- [Given material]:
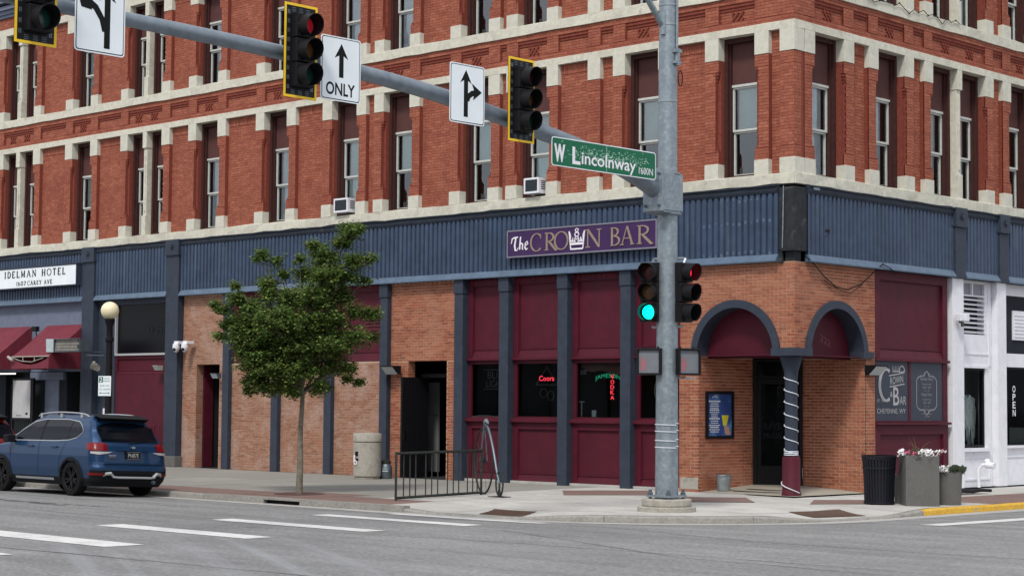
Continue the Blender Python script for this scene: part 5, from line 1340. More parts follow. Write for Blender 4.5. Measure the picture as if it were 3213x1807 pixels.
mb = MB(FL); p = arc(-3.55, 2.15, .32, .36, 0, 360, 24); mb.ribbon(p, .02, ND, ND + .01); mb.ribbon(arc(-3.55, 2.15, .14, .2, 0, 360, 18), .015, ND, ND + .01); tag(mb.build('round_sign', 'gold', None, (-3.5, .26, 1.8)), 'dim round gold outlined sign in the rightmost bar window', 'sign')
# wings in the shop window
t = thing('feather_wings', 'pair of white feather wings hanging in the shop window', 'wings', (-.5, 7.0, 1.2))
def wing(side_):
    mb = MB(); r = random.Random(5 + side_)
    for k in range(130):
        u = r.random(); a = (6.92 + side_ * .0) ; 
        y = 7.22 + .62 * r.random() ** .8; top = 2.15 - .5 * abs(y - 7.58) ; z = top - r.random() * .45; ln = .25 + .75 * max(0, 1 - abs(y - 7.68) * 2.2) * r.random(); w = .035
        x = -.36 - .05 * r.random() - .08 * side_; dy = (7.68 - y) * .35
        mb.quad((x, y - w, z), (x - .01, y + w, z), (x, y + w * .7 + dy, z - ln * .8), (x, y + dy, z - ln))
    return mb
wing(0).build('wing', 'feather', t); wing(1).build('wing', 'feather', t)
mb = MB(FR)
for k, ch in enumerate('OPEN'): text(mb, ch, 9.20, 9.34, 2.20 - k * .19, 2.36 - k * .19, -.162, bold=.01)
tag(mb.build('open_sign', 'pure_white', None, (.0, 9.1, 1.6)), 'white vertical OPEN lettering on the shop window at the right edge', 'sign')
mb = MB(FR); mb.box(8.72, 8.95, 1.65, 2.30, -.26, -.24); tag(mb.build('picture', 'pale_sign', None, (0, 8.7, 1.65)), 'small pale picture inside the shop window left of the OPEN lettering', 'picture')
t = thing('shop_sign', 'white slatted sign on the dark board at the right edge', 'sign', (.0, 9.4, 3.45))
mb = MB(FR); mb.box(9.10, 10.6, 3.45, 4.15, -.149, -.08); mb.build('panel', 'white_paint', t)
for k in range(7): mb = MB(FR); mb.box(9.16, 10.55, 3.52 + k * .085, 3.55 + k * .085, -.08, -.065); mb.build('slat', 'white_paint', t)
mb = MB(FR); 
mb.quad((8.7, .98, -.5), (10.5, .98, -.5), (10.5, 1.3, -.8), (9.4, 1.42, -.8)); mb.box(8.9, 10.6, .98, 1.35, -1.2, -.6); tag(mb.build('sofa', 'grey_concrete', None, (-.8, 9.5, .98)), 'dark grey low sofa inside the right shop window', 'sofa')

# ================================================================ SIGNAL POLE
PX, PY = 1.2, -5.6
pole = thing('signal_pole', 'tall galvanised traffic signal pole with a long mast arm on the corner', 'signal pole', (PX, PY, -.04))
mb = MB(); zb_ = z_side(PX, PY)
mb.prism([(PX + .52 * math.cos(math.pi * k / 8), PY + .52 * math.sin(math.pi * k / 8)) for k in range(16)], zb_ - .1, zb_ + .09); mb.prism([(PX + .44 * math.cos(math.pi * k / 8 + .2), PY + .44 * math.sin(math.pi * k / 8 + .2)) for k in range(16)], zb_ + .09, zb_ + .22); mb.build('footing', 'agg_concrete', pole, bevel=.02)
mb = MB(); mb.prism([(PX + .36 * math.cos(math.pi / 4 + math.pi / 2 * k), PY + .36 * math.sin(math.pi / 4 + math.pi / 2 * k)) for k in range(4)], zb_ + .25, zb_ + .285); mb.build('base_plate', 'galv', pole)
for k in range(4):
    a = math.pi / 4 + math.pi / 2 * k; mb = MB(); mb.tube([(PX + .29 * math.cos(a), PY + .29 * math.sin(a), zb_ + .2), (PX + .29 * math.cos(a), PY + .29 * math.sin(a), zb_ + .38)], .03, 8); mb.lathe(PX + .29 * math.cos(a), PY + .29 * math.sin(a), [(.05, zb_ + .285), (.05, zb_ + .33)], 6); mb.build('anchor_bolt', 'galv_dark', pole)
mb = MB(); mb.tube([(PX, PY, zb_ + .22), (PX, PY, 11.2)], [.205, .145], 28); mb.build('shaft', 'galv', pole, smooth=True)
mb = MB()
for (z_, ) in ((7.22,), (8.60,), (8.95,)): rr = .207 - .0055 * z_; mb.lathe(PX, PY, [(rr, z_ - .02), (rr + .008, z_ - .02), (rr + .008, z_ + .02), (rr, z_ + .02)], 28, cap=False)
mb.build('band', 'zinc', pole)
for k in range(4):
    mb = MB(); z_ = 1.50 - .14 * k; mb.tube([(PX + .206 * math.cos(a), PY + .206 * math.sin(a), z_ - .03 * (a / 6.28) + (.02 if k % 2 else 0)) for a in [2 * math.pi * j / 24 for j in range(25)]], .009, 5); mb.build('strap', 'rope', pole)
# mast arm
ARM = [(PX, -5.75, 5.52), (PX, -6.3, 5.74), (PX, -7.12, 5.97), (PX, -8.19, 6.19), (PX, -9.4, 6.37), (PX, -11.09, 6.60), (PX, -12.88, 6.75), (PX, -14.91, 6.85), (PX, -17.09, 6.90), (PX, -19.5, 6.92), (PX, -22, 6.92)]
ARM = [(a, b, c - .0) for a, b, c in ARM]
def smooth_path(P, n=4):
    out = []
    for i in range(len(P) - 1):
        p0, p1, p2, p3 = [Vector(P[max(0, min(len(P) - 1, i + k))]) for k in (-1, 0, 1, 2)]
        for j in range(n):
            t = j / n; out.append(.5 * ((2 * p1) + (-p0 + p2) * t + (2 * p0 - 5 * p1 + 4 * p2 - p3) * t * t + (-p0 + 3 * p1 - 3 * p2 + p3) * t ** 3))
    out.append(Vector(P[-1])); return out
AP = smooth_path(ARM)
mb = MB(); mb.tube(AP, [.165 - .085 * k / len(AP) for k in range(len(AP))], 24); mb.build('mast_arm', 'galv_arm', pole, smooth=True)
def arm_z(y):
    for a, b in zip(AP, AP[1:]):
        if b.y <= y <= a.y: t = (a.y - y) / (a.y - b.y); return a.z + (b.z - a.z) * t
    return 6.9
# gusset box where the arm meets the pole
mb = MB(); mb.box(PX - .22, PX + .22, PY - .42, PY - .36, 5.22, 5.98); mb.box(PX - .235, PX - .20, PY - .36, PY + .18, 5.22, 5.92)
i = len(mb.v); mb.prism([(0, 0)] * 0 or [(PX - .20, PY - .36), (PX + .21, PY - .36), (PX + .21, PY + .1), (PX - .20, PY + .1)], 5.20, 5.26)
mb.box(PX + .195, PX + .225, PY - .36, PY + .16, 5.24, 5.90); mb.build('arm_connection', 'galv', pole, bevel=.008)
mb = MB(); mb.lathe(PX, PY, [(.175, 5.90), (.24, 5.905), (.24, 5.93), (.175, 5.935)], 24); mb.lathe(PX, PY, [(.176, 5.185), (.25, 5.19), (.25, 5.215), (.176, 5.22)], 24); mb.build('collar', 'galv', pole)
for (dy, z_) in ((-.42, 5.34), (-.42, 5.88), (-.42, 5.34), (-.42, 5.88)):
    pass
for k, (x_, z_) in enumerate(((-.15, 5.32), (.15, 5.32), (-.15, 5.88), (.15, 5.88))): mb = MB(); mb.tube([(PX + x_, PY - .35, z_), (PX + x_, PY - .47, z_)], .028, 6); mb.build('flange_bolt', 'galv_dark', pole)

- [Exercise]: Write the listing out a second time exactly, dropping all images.

- [Solution to this problem]:
Continue the Blender Python script for this scene: part 5, from line 1340. More parts follow. Write for Blender 4.5. Measure the picture as if it were 3213x1807 pixels.
mb = MB(FL); p = arc(-3.55, 2.15, .32, .36, 0, 360, 24); mb.ribbon(p, .02, ND, ND + .01); mb.ribbon(arc(-3.55, 2.15, .14, .2, 0, 360, 18), .015, ND, ND + .01); tag(mb.build('round_sign', 'gold', None, (-3.5, .26, 1.8)), 'dim round gold outlined sign in the rightmost bar window', 'sign')
# wings in the shop window
t = thing('feather_wings', 'pair of white feather wings hanging in the shop window', 'wings', (-.5, 7.0, 1.2))
def wing(side_):
    mb = MB(); r = random.Random(5 + side_)
    for k in range(130):
        u = r.random(); a = (6.92 + side_ * .0) ; 
        y = 7.22 + .62 * r.random() ** .8; top = 2.15 - .5 * abs(y - 7.58) ; z = top - r.random() * .45; ln = .25 + .75 * max(0, 1 - abs(y - 7.68) * 2.2) * r.random(); w = .035
        x = -.36 - .05 * r.random() - .08 * side_; dy = (7.68 - y) * .35
        mb.quad((x, y - w, z), (x - .01, y + w, z), (x, y + w * .7 + dy, z - ln * .8), (x, y + dy, z - ln))
    return mb
wing(0).build('wing', 'feather', t); wing(1).build('wing', 'feather', t)
mb = MB(FR)
for k, ch in enumerate('OPEN'): text(mb, ch, 9.20, 9.34, 2.20 - k * .19, 2.36 - k * .19, -.162, bold=.01)
tag(mb.build('open_sign', 'pure_white', None, (.0, 9.1, 1.6)), 'white vertical OPEN lettering on the shop window at the right edge', 'sign')
mb = MB(FR); mb.box(8.72, 8.95, 1.65, 2.30, -.26, -.24); tag(mb.build('picture', 'pale_sign', None, (0, 8.7, 1.65)), 'small pale picture inside the shop window left of the OPEN lettering', 'picture')
t = thing('shop_sign', 'white slatted sign on the dark board at the right edge', 'sign', (.0, 9.4, 3.45))
mb = MB(FR); mb.box(9.10, 10.6, 3.45, 4.15, -.149, -.08); mb.build('panel', 'white_paint', t)
for k in range(7): mb = MB(FR); mb.box(9.16, 10.55, 3.52 + k * .085, 3.55 + k * .085, -.08, -.065); mb.build('slat', 'white_paint', t)
mb = MB(FR); 
mb.quad((8.7, .98, -.5), (10.5, .98, -.5), (10.5, 1.3, -.8), (9.4, 1.42, -.8)); mb.box(8.9, 10.6, .98, 1.35, -1.2, -.6); tag(mb.build('sofa', 'grey_concrete', None, (-.8, 9.5, .98)), 'dark grey low sofa inside the right shop window', 'sofa')

# ================================================================ SIGNAL POLE
PX, PY = 1.2, -5.6
pole = thing('signal_pole', 'tall galvanised traffic signal pole with a long mast arm on the corner', 'signal pole', (PX, PY, -.04))
mb = MB(); zb_ = z_side(PX, PY)
mb.prism([(PX + .52 * math.cos(math.pi * k / 8), PY + .52 * math.sin(math.pi * k / 8)) for k in range(16)], zb_ - .1, zb_ + .09); mb.prism([(PX + .44 * math.cos(math.pi * k / 8 + .2), PY + .44 * math.sin(math.pi * k / 8 + .2)) for k in range(16)], zb_ + .09, zb_ + .22); mb.build('footing', 'agg_concrete', pole, bevel=.02)
mb = MB(); mb.prism([(PX + .36 * math.cos(math.pi / 4 + math.pi / 2 * k), PY + .36 * math.sin(math.pi / 4 + math.pi / 2 * k)) for k in range(4)], zb_ + .25, zb_ + .285); mb.build('base_plate', 'galv', pole)
for k in range(4):
    a = math.pi / 4 + math.pi / 2 * k; mb = MB(); mb.tube([(PX + .29 * math.cos(a), PY + .29 * math.sin(a), zb_ + .2), (PX + .29 * math.cos(a), PY + .29 * math.sin(a), zb_ + .38)], .03, 8); mb.lathe(PX + .29 * math.cos(a), PY + .29 * math.sin(a), [(.05, zb_ + .285), (.05, zb_ + .33)], 6); mb.build('anchor_bolt', 'galv_dark', pole)
mb = MB(); mb.tube([(PX, PY, zb_ + .22), (PX, PY, 11.2)], [.205, .145], 28); mb.build('shaft', 'galv', pole, smooth=True)
mb = MB()
for (z_, ) in ((7.22,), (8.60,), (8.95,)): rr = .207 - .0055 * z_; mb.lathe(PX, PY, [(rr, z_ - .02), (rr + .008, z_ - .02), (rr + .008, z_ + .02), (rr, z_ + .02)], 28, cap=False)
mb.build('band', 'zinc', pole)
for k in range(4):
    mb = MB(); z_ = 1.50 - .14 * k; mb.tube([(PX + .206 * math.cos(a), PY + .206 * math.sin(a), z_ - .03 * (a / 6.28) + (.02 if k % 2 else 0)) for a in [2 * math.pi * j / 24 for j in range(25)]], .009, 5); mb.build('strap', 'rope', pole)
# mast arm
ARM = [(PX, -5.75, 5.52), (PX, -6.3, 5.74), (PX, -7.12, 5.97), (PX, -8.19, 6.19), (PX, -9.4, 6.37), (PX, -11.09, 6.60), (PX, -12.88, 6.75), (PX, -14.91, 6.85), (PX, -17.09, 6.90), (PX, -19.5, 6.92), (PX, -22, 6.92)]
ARM = [(a, b, c - .0) for a, b, c in ARM]
def smooth_path(P, n=4):
    out = []
    for i in range(len(P) - 1):
        p0, p1, p2, p3 = [Vector(P[max(0, min(len(P) - 1, i + k))]) for k in (-1, 0, 1, 2)]
        for j in range(n):
            t = j / n; out.append(.5 * ((2 * p1) + (-p0 + p2) * t + (2 * p0 - 5 * p1 + 4 * p2 - p3) * t * t + (-p0 + 3 * p1 - 3 * p2 + p3) * t ** 3))
    out.append(Vector(P[-1])); return out
AP = smooth_path(ARM)
mb = MB(); mb.tube(AP, [.165 - .085 * k / len(AP) for k in range(len(AP))], 24); mb.build('mast_arm', 'galv_arm', pole, smooth=True)
def arm_z(y):
    for a, b in zip(AP, AP[1:]):
        if b.y <= y <= a.y: t = (a.y - y) / (a.y - b.y); return a.z + (b.z - a.z) * t
    return 6.9
# gusset box where the arm meets the pole
mb = MB(); mb.box(PX - .22, PX + .22, PY - .42, PY - .36, 5.22, 5.98); mb.box(PX - .235, PX - .20, PY - .36, PY + .18, 5.22, 5.92)
i = len(mb.v); mb.prism([(0, 0)] * 0 or [(PX - .20, PY - .36), (PX + .21, PY - .36), (PX + .21, PY + .1), (PX - .20, PY + .1)], 5.20, 5.26)
mb.box(PX + .195, PX + .225, PY - .36, PY + .16, 5.24, 5.90); mb.build('arm_connection', 'galv', pole, bevel=.008)
mb = MB(); mb.lathe(PX, PY, [(.175, 5.90), (.24, 5.905), (.24, 5.93), (.175, 5.935)], 24); mb.lathe(PX, PY, [(.176, 5.185), (.25, 5.19), (.25, 5.215), (.176, 5.22)], 24); mb.build('collar', 'galv', pole)
for (dy, z_) in ((-.42, 5.34), (-.42, 5.88), (-.42, 5.34), (-.42, 5.88)):
    pass
for k, (x_, z_) in enumerate(((-.15, 5.32), (.15, 5.32), (-.15, 5.88), (.15, 5.88))): mb = MB(); mb.tube([(PX + x_, PY - .35, z_), (PX + x_, PY - .47, z_)], .028, 6); mb.build('flange_bolt', 'galv_dark', pole)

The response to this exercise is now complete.